TRLOG_190920_072
Existing comment: A Fitting Tribute
Logan Circle Heritage Trail
11 Striving for Equality

This building was the headquarters of the National Council of Negro Women from 1943 to 1966. Political activist and educator Mary McLeod Bethune (1875-1955) founded NCNW in 1935 in her nearby apartment. She moved the organization here eight years later. The building, a National Historic Site, now houses a museum and archive of African American women's history. During the tenure of Dorothy Height, the Council's fourth president (1957-1998), NCNW moved to Pennsylvania Avenue, NW.

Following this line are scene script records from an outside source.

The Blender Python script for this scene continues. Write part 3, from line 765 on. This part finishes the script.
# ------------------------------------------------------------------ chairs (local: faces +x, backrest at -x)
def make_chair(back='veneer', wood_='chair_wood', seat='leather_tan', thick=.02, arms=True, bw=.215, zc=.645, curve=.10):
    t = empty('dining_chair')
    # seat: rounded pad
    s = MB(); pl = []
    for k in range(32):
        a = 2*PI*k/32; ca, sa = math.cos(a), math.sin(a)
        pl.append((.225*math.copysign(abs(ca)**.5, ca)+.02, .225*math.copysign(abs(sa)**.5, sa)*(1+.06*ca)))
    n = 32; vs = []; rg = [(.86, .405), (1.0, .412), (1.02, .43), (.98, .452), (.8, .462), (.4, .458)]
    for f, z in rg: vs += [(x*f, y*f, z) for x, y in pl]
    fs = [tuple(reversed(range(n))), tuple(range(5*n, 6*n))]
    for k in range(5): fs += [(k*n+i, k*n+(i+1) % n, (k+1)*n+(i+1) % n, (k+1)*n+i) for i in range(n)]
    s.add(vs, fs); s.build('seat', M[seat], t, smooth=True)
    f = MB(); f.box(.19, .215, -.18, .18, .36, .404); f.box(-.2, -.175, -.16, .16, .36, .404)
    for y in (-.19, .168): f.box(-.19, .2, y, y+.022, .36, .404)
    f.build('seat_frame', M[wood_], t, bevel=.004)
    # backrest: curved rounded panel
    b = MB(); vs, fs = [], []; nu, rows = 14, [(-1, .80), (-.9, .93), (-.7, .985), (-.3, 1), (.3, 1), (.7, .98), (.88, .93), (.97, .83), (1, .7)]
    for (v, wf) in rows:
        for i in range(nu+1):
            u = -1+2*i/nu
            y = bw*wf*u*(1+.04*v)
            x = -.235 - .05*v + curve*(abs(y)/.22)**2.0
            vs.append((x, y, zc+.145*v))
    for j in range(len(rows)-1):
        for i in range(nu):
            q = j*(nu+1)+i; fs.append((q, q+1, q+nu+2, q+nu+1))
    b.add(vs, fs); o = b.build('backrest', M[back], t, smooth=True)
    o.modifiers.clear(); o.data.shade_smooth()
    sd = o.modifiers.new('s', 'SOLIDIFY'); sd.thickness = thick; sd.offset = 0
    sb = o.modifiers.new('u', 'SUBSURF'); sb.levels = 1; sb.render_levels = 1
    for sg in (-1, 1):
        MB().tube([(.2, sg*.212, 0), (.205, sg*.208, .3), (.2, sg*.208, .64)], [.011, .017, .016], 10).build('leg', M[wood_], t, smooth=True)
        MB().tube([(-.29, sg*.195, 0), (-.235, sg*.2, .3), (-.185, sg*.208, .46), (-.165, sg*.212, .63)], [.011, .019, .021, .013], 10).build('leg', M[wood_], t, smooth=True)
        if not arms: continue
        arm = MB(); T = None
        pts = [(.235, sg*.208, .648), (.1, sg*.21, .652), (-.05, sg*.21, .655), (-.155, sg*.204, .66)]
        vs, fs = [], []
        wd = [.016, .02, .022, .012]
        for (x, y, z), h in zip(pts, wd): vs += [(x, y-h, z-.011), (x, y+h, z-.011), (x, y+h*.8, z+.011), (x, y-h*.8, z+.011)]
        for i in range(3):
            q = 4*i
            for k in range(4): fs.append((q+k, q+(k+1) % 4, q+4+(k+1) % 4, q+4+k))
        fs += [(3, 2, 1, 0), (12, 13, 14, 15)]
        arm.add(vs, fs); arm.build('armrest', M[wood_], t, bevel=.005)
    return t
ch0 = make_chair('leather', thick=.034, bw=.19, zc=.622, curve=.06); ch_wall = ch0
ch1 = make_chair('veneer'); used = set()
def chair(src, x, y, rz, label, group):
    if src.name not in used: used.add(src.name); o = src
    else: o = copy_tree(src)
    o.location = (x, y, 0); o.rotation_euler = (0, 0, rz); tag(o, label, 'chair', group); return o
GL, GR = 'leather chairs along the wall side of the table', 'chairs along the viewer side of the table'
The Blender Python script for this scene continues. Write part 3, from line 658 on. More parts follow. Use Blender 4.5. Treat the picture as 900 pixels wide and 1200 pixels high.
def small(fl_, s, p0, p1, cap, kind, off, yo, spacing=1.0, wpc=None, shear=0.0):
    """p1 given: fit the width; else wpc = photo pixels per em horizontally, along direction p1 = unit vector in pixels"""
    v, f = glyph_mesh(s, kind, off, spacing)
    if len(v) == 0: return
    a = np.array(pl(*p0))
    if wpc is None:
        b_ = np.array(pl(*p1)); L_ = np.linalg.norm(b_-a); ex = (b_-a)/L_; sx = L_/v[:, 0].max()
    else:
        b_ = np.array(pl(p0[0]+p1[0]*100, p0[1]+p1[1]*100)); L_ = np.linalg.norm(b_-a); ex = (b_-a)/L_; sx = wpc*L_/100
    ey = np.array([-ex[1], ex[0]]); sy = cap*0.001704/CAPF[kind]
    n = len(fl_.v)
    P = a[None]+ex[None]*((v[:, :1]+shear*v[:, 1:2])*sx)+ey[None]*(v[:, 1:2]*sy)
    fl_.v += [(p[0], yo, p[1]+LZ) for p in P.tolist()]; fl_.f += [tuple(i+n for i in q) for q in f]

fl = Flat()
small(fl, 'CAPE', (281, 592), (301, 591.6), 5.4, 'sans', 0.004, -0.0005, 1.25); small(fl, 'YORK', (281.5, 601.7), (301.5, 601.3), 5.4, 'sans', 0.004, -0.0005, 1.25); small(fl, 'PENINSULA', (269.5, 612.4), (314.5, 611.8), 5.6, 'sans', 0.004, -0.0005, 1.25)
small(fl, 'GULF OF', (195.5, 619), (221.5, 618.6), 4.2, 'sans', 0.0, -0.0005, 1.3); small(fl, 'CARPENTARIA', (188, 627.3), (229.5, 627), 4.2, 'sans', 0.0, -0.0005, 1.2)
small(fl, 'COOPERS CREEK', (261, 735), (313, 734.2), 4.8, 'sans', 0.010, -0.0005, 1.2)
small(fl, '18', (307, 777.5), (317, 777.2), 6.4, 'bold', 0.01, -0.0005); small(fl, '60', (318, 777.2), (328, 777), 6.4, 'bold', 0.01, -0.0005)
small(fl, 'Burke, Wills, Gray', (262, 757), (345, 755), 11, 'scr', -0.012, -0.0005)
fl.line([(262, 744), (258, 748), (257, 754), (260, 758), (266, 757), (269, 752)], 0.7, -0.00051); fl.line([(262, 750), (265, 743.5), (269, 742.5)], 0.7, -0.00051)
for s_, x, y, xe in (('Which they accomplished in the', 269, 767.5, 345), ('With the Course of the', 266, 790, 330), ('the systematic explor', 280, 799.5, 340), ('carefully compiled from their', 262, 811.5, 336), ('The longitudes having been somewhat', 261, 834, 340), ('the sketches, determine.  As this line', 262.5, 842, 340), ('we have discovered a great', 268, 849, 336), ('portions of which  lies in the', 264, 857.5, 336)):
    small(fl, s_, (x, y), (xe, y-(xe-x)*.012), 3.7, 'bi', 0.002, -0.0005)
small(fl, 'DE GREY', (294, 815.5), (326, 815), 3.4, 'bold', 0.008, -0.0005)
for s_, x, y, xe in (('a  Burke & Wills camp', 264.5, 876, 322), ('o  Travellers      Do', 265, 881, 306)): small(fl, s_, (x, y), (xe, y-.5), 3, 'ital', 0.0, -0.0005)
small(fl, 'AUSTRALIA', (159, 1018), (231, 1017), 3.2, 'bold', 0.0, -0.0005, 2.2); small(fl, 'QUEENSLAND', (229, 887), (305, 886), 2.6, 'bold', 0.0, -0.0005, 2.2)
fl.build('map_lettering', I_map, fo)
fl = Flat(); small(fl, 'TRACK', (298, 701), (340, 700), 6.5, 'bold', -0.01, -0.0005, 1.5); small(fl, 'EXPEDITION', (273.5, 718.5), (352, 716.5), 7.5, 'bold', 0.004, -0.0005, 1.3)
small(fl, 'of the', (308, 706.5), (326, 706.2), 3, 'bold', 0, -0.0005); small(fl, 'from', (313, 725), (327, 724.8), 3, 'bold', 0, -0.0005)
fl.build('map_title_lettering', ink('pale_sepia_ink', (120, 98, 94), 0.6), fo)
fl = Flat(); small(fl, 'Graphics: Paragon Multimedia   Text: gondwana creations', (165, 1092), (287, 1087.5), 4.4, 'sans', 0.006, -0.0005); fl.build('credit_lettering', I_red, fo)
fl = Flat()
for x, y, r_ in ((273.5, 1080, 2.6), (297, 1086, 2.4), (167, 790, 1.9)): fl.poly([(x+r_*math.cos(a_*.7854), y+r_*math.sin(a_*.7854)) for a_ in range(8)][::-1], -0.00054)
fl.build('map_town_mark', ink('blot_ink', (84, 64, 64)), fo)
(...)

Trained as a teacher, Bethune founded a school for African American girls in Daytona Beach, Florida in 1904. (It eventually became Bethune-Cookman University.) Her advocacy work on behalf of women and children brought her national attention in the 1920s and led President Franklin D. Roosevelt to name her to the National Youth Administration in 1936. As a member of FDR's "Black Cabinet" -- prominent African Americans who helped ensure equal access to New Deal jobs, training, and economic assistance -- Bethune promoted black federal employment. During World War II she successfully lobbied President Roosevelt to allow African Americans into the Women's Army Corps. And under her leadership the NCNW led blood drives and sold bonds to demonstrate support for U.S. war efforts.

Ironically, from 1908 until 2005, Confederate Memorial Hall including a veterans' retirement home, operated quietly in 1322 Vermont Avenue, two doors down from the NCNW.

The unusually small house at 1341 Vermont Avenue predates the development of Logan Circle. Such modest structures dotted the landscape before Boss Shepherd's modernizations of the 1970s, which promoted construction of large, fashionable rowhouses.